Estamos em pleno século XXI. A igualdade de géneros é um tema recorrente e o movimento artístico não lhe fica indiferente. Deslocando-se a uma livraria, o leitor encontrará inúmeras capas elegantemente ilustradas, rubricadas com nomes no feminino. A mulher é parte integrante do movimento literário. Mas nem sempre foi. E não somos obrigados a recuar muito tempo para o comprovar. Escolhi o caso das irmãs Brontë para o demonstrar. Em 1846, Charlotte, Emily e Anne escreveram e publicaram Poems. Se o leitor procurar a referência, julgará que o enganei. Mas não. A obra literária foi assinada com pseudónimos masculinos para evitar represálias. Assim, Poems foi alardeado ao mundo sob assinatura de Currer, Ellis e Acton Bell.
Charlotte Brontë, autora de Jane Eyre (publicado originalmente sob o pseudónimo Currer Bell), viu as suas aspirações literárias severamente criticadas por Robert Southey, ilustre poeta britânico, que partilhava a lógica preconceituosa da época, defendendo que a autoria literária não era prática de especialidade feminina.
A BBC Future comparou as estatísticas e formulou o perfil do vencedor do Prémio Nobel da Literatura: homem, europeu, casado, sem óculos, sem barba, nascido na Primavera ou no Verão, e com mais de 66 anos de idade.

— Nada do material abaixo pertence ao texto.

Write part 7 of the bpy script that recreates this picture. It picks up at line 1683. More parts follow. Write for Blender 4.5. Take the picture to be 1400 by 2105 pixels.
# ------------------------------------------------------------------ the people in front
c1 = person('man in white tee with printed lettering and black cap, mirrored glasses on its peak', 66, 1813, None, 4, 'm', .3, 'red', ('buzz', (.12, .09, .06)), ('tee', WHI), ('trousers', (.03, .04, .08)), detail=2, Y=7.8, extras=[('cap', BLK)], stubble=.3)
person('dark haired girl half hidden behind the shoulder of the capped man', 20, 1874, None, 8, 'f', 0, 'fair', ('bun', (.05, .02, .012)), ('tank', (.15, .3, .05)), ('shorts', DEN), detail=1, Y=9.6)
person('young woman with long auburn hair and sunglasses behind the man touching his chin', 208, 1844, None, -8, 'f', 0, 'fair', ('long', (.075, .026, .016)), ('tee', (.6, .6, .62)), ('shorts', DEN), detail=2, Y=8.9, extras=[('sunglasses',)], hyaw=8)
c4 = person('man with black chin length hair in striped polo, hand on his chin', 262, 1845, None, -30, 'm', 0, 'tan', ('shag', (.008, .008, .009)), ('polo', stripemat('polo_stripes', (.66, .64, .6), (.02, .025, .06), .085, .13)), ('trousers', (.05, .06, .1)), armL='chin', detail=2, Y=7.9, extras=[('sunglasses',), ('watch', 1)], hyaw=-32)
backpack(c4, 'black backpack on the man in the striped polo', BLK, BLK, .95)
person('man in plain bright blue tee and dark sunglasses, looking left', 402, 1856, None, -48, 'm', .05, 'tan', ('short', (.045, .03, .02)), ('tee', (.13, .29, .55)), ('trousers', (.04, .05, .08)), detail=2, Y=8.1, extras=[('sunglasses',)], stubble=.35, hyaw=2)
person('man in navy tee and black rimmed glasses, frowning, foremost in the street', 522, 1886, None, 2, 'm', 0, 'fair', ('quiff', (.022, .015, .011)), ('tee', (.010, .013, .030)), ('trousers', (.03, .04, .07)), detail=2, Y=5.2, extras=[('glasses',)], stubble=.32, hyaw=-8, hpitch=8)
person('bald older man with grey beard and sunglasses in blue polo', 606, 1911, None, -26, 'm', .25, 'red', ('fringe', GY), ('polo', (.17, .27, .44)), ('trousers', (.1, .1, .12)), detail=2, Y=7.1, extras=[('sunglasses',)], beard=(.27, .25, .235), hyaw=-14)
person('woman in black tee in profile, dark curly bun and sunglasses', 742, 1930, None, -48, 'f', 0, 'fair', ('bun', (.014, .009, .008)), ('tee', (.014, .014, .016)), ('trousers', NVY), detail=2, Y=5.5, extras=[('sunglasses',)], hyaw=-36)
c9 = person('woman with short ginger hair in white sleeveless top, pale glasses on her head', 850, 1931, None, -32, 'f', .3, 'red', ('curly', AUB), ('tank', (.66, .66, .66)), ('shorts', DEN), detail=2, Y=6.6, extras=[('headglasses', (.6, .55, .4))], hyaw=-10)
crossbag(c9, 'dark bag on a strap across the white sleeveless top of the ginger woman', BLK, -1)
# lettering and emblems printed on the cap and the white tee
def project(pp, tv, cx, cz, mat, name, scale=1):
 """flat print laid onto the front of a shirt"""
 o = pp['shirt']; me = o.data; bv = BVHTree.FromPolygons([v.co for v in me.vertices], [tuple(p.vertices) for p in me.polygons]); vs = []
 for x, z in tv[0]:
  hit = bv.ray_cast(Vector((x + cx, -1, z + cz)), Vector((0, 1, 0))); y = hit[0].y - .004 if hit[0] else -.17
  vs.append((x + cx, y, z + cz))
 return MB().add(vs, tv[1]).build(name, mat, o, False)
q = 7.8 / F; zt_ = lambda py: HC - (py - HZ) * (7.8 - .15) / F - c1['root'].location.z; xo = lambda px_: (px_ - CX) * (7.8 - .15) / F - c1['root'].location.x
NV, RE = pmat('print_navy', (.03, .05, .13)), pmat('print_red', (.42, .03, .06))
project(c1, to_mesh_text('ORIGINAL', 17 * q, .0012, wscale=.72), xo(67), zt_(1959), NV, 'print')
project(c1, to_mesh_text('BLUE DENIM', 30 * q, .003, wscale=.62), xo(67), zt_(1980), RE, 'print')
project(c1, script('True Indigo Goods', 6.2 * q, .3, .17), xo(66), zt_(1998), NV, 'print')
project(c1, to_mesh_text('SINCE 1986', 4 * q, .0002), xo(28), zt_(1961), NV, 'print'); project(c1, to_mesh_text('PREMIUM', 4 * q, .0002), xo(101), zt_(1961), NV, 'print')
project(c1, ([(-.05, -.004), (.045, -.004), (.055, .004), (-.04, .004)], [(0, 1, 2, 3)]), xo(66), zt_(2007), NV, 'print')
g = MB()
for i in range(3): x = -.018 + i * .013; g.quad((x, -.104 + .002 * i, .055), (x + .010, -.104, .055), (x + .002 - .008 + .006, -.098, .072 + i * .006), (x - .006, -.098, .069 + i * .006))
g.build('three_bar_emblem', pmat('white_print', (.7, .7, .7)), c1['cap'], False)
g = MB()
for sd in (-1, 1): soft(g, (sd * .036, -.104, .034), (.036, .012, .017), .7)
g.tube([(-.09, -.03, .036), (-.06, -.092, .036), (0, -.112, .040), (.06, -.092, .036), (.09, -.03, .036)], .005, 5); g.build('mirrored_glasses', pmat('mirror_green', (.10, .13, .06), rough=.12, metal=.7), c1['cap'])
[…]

Uma estatística mais simples informa que apenas 14 mulheres venceram o prémio da Academia Sueca. Ainda que a distinção não tenha sido atribuída por sete vezes, a diferença entre homens (96) e mulheres (14) é impressionante. Tanto mais se tivermos em conta uma indiscrição do mercado literário: segundo a UNESCO, é uma mulher que comanda a lista dos autores mais traduzidos do mundo. Agatha Christie é a recordista, seguida de Júlio Verne e William Shakespeare. Mais: Murasaki Shikibu é considerada a autora de O romance de Genji (datado do século XI), conhecido como um dos primeiros romances da história.
Autoras como Jane Austen, Clarice Lispector, Virginia Woolf, Simone de Beauvoir, Toni Morrison, Rachel de Queiroz, Agustina Bessa-Luís, Sophia de Mello Breyner Andresen, as irmãs Brontë e Agatha Christie, entre tantos nomes que ficam por mencionar, fazem prova da qualidade artística que o género feminino imprime na literatura. Estas mulheres, e tantas outras, marcaram a literatura mundial e servem de inspiração a uma nova geração de escritoras. Se é verdade que a relação entre a mulher e a literatura se tem revelado conturbada, não é menos verdade que esta ligação é essencial ao futuro de uma arte que não pode, nem deve, fechar-se em lógicas preconcebidas, regras castradoras ou costumes obsoletos.